Quote number one is from Babe Ruth who famously said:

“Every strike brings me closer to the next home run.”

Quote number two is from Reggie Jackson who said:

“You can’t steal second base and keep one foot on first.”

As an educator how would you take those words of wisdom and apply them to your classroom context?

If you are a big baseball fan like me, you may already know that in 1923 Babe Ruth struck out more than any other player in the league. The more well known fact about Ruth’s career is that he was the first player to ever hit 60 homers in a single season. Is he defined by his mistakes or by his success? 
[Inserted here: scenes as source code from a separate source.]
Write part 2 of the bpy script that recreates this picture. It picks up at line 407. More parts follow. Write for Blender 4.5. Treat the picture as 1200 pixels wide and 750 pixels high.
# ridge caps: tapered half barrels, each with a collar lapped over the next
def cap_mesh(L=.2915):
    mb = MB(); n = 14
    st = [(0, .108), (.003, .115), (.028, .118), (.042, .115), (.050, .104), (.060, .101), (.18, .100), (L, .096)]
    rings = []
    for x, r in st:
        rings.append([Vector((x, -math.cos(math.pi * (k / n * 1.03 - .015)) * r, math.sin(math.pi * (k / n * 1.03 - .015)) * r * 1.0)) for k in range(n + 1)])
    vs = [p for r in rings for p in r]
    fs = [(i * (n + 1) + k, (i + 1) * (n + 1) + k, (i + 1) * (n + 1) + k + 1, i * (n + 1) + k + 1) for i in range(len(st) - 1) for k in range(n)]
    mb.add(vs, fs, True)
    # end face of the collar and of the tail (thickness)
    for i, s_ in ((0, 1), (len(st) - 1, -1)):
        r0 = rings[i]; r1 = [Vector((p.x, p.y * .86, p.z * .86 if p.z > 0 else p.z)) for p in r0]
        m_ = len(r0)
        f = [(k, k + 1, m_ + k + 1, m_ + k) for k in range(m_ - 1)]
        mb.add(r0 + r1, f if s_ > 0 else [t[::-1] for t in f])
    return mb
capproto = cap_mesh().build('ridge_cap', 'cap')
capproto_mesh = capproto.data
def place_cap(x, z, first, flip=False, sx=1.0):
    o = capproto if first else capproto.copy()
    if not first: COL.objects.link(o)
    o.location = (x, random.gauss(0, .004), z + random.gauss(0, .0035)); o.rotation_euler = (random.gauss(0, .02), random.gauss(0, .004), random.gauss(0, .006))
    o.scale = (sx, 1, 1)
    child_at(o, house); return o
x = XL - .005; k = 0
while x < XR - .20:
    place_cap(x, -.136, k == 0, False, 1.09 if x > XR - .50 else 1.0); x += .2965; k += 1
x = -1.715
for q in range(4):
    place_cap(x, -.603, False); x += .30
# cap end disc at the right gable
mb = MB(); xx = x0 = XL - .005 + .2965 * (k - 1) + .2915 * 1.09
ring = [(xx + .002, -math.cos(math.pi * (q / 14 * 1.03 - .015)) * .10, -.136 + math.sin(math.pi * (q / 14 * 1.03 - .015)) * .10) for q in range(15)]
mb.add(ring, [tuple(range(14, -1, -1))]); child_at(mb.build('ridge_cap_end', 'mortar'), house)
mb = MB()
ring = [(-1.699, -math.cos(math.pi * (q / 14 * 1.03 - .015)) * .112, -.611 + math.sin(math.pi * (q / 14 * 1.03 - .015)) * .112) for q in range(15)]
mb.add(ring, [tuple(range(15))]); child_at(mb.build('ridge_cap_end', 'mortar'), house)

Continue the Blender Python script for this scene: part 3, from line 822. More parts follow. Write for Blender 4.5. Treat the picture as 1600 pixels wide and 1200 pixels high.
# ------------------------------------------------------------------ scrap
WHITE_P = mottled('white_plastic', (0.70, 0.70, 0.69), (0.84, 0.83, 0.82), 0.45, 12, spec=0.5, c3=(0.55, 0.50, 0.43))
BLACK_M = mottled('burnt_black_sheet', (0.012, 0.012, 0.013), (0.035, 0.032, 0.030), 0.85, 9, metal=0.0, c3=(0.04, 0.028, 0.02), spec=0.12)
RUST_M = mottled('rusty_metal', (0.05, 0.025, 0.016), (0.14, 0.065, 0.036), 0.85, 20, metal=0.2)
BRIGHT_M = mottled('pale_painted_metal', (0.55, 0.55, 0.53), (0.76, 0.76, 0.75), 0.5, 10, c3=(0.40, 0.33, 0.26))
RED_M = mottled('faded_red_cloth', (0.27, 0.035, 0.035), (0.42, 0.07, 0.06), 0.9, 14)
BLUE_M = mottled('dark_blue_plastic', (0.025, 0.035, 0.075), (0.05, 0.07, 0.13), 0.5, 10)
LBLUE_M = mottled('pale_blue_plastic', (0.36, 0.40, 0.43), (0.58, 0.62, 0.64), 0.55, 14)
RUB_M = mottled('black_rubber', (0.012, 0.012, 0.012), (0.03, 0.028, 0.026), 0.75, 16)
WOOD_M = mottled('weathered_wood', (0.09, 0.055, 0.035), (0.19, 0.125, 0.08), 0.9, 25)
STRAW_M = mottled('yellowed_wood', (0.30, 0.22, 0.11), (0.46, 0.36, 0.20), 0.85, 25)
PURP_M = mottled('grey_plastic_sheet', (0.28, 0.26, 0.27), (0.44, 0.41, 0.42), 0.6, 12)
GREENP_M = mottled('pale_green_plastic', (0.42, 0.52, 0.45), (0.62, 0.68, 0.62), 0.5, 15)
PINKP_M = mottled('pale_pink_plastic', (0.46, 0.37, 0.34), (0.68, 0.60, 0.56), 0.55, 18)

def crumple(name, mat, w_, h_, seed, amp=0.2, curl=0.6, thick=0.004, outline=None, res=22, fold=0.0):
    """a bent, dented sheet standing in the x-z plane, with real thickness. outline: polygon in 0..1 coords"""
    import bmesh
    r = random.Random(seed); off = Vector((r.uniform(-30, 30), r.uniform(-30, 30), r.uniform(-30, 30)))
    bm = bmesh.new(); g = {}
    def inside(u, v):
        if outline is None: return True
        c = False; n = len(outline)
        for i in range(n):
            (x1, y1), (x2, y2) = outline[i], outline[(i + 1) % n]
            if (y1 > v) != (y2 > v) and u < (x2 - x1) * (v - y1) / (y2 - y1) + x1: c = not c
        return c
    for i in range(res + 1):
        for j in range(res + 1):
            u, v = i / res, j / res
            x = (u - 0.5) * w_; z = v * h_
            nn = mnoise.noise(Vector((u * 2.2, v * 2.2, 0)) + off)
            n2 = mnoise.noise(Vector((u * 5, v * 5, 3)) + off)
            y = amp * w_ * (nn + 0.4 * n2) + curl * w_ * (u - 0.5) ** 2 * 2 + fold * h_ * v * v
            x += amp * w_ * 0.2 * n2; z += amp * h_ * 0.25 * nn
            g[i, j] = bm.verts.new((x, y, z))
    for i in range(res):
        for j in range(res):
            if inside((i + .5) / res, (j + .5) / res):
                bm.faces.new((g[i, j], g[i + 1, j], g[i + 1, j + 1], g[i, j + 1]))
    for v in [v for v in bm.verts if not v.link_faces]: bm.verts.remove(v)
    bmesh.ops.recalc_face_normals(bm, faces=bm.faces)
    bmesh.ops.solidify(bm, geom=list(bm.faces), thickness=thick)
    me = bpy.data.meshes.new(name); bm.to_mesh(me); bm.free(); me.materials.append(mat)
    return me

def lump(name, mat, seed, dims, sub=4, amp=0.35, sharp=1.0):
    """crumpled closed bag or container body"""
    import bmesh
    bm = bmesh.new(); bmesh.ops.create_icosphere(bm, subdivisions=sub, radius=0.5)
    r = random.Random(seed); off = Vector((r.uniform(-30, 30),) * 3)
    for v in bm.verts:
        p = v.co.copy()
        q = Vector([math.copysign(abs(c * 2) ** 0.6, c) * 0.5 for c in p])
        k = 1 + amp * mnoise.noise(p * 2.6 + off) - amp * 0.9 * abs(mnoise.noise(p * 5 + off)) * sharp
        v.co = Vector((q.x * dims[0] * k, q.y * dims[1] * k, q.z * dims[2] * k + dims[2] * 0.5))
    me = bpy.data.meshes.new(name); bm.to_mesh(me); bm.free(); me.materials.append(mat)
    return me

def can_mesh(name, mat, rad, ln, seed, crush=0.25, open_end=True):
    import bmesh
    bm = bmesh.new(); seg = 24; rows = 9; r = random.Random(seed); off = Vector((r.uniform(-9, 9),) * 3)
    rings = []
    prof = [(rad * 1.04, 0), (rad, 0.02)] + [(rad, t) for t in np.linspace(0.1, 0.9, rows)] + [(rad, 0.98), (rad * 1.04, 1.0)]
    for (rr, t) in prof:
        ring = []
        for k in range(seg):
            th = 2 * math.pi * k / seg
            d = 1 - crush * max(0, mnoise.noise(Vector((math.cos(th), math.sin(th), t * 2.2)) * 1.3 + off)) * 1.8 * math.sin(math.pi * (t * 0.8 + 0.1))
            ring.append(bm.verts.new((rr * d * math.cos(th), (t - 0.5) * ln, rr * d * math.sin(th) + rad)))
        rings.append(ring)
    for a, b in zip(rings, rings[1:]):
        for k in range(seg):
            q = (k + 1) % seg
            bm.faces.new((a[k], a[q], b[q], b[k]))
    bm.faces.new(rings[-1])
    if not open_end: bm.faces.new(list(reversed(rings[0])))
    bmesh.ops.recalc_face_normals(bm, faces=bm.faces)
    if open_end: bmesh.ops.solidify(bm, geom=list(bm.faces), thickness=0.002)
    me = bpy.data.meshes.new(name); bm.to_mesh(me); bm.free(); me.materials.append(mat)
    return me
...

Reggie Jackson is legendary for many things-and again if you know your baseball history you may know that he was the first to strike out 2,000 times in a career. That’s a lot of swinging and missing. And you know what else Reggie Jackson did in his career? He found himself on the American League All Star list 14 times. He was on the world series winning team FIVE times. 

In fact, watch any baseball game and you’ll see mistakes all over the field. A mistake pitch from a pitcher that ends in a homerun, or a swing and a miss. Why do I love baseball…it’s pretty much the only thing you can be successful 30% of the time and considered an All-Star.

And the mental mindset you need to have to make that many mistakes and continue to be strong mentally is exactly what we want to work on with students. 

Making mistakes, making many, many many mistakes is part of the journey. As I often say in my trainings, failure is everything that happens right before you become successful. We fail our way to success…that’s life. We have to change the narrative about success. Being successful isn’t about being perfect. For both Jackson and Ruth–their experiences of success were most likely linked to being on a team where others encourage them, and where their mistakes were taken as opportunities to learn to get better. And that’s exactly what the fifth resource in our free guide intends to do for students. Let’s be open about making mistakes, let’s learn from them and allow those mistakes to lead us to success.